If governments were doing their jobs, a Skip The Dishes food delivery driver wouldn’t have to sue for basic employment rights.
Charleen Pokornik, who started driving for the company in Winnipeg two years ago, says the company is wrongly claiming the drivers are independent contractors, not employees.
That means they aren’t entitled to the basic rights and protections employees get — minimum wage, vacation and overtime pay, severance and, significantly, the right to form a union and bargain collectively.
Pokornik is seeking court approval for a class action lawsuit on behalf of drivers.
It’s an issue that goes far beyond Skip the Dishes, a Canadian startup that was sold to Just Eat, a British-based food delivery giant, in 2016.
Increasingly, jobs have been changing — and generally for the worse. More part-time work, more people on short-term contracts instead of permanent jobs, and more people scrambling to earn an income through self-employment.
Skip the Dishes — like Uber and an expanding number of similar app-based businesses — is contributing to an erosion of workers’ rights and ability to bargain the terms of employment. They’ve been good at branding their business model — remember the “sharing economy” enthusiasm?
But really they’ve found a way to sell a service while avoiding employment laws and taking advantage of people who have few work options.
A decade ago, a restaurant would have employed a delivery driver. The pay would have been low, but at least minimum wage, and overtime pay and other basics would have been guaranteed under employment law.
Companies like Skip the Dishes dodge all those requirements. Delivery drivers are independent contractors, the companies claim. That means no protection under employment standards legislation or labour codes. As a result, drivers report earning less than minimum wage. (Just Eat CEO Peter Plumb receives a $1.2 million base salary, plus up to $4.2 million in bonus and stock.)
The proposed class action lawsuit would challenge the claim the workers are independent contractors.
It’s hard to predict the outcome. The rules for determining whether someone is an employee or contractor have been in place for decades, and in B.C. were last reviewed 20 years ago.
“Some of these tests include how much direction and control the worker is subject to, whether the worker operates their own business and has their own clients, whether the worker has a chance of profit or a risk of loss, whether the work they are doing is integral to the business and whether there is an ongoing relationship,” the B.C. government summarizes.
The summary also notes: “The Act is intended to protect as many workers as possible. When deciding if a worker is an employee or an independent contractor, one of the main questions to ask is ‘whose business is it?’”
And this is clearly Skip the Dishes’ business, not Charleen Pokornik’s.
Skip the Dishes has a 2,600-word courier agreement new drivers must accept, and it’s almost entirely focused on confirming the contractor relationship. It also attempts to bar drivers from organizing. “Any claim you may have must be brought individually… and not as a representative plaintiff or class member, and you will not join such claim… or participate in a class action lawsuit, collective or representative proceeding of any kind.”

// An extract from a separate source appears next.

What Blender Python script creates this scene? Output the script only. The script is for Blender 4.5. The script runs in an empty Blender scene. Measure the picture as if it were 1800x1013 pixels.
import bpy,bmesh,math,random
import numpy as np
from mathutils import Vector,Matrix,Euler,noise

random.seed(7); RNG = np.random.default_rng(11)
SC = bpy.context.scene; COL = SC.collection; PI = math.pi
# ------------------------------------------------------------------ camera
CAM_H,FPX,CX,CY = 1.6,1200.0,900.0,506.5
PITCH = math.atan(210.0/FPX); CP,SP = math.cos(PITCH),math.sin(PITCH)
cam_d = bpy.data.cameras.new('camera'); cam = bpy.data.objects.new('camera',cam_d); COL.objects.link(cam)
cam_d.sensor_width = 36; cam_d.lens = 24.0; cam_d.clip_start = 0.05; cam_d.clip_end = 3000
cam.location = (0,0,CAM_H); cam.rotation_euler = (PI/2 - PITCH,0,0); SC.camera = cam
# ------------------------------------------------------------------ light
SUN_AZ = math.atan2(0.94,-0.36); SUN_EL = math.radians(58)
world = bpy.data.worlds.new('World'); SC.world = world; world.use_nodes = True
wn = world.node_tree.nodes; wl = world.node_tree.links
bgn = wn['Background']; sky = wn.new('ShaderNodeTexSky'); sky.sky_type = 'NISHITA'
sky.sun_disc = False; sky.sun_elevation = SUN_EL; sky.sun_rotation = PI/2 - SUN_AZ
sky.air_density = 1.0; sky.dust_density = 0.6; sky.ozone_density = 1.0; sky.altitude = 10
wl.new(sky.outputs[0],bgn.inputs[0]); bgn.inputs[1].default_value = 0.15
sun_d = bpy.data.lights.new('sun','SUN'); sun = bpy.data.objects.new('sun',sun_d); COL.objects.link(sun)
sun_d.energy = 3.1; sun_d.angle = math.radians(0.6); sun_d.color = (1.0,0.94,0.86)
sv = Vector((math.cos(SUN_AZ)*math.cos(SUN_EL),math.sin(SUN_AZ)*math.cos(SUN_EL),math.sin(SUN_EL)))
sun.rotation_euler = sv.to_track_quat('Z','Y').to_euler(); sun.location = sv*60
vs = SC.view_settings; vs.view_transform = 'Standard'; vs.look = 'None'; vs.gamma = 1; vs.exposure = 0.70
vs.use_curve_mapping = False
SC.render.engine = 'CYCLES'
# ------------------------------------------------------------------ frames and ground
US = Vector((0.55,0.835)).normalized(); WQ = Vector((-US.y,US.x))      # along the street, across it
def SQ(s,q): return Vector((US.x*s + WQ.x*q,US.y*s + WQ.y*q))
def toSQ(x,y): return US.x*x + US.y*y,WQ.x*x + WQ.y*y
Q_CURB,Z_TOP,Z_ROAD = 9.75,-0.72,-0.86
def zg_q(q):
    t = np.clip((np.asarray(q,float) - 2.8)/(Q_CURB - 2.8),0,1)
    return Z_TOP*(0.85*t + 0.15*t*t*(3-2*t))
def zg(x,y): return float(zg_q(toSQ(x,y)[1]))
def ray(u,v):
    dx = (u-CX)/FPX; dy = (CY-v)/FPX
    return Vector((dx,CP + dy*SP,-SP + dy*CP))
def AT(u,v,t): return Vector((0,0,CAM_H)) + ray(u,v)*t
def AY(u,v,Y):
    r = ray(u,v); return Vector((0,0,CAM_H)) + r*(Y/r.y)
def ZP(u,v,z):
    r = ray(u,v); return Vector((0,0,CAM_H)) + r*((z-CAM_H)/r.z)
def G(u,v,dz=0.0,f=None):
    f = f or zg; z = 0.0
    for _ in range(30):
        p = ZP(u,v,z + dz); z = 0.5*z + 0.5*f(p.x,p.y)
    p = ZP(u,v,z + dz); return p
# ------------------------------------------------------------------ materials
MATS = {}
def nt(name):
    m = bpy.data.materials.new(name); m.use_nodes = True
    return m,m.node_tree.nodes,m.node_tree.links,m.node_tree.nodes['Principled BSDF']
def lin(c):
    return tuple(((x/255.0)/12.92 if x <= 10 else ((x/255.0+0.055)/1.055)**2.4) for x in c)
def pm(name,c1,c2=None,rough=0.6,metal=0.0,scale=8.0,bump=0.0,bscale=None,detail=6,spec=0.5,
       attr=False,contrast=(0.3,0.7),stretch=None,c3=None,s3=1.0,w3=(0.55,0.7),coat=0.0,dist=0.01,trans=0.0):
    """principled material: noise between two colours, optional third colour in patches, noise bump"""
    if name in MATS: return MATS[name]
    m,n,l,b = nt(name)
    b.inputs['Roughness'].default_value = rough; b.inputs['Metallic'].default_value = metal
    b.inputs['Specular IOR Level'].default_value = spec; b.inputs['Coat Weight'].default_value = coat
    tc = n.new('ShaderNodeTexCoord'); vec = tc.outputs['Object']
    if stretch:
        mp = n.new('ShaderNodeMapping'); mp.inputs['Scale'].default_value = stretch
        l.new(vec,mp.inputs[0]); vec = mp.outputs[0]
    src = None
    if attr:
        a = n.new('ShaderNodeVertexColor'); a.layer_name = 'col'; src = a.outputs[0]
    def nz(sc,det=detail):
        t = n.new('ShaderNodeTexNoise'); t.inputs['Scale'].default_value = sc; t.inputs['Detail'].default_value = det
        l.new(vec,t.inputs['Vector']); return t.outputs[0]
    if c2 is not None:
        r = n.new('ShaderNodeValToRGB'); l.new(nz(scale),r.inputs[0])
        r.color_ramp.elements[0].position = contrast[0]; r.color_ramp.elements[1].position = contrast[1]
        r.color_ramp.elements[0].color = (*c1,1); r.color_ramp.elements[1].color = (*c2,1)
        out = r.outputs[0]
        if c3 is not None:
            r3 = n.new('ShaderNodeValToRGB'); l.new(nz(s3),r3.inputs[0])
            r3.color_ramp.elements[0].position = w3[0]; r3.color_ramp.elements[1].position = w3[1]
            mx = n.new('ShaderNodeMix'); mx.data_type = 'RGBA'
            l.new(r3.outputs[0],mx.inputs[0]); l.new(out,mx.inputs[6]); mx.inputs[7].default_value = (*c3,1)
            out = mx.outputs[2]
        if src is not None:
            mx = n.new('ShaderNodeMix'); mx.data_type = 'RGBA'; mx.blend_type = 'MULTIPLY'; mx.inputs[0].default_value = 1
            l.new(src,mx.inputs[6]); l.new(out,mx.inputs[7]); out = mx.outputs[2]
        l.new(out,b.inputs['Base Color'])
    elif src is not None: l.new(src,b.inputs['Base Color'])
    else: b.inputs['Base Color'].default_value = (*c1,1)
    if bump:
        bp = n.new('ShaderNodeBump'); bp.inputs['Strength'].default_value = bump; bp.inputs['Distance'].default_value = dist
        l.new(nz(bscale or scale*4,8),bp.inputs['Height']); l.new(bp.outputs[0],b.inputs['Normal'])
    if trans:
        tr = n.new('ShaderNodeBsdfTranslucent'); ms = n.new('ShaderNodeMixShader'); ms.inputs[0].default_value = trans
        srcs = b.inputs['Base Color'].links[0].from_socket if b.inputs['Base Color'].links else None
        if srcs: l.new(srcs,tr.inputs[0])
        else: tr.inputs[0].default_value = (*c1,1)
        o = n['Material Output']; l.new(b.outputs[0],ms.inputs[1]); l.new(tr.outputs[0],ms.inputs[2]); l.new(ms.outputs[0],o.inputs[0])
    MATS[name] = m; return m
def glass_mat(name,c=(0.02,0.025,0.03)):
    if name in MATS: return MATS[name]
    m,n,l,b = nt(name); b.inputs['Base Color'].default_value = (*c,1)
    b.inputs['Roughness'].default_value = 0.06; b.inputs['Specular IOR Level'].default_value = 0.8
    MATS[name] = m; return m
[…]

“It seems that we need more clarification,” Sean MacDonald, a professor at University of Manitoba’s Asper School of Business, told the CBC. “There’s a lot of curiosity how this will all go down, because it will affect a lot of the players in the gig economy.”
MacDonald is wrong. We don’t need more clarification. We need governments to change the laws to protect workers in a changing economy.
It’s not surprising that Uber, Lyft, Skip the Dishes and others have seized the opportunity. They have found a way to make money by meeting consumer needs while exploiting weaknesses in labour laws.
The industry argues it offers workers the chance to choose their own hours. Companies tout the independence of workers and argue their model allows people to work around demands of a full-time job or family responsibilities.
But the reality can be different. New York City has just decided to freeze the number of drivers for taxis and app-based ride services and set a minimum wage. That was based in part on a study that found about 60 per cent of app-based drivers were working full-time and 90 per cent were immigrants. About 85 per cent were making less than the proposed wage the city council had set, linked to the state minimum wage.
Across the U.S., a study found Uber drivers were paid about US$9.21 an hour on average after expenses, less than minimum wage in many cities where they operate.
The whole purpose of employment standard laws and labour codes is to level the playing field and balance the power of workers and employers. The rules establish minimum standards, based on social, economic and political consensus. They allow workers to organize to increase their bargaining power. They ensure the most desperate or vulnerable are protected from exploitation.
But in B.C. and across Canada, the rules are badly outdated.
The issue isn’t about whether app-based companies should exist. It’s about ensuring basic workplace rights are not undermined by their business models. Doing that might make them slightly less profitable, but it doesn’t threaten their existence.
And it would mean people like Charleen Pokornik don’t have to take on corporate giants in court to get a fair deal for workers.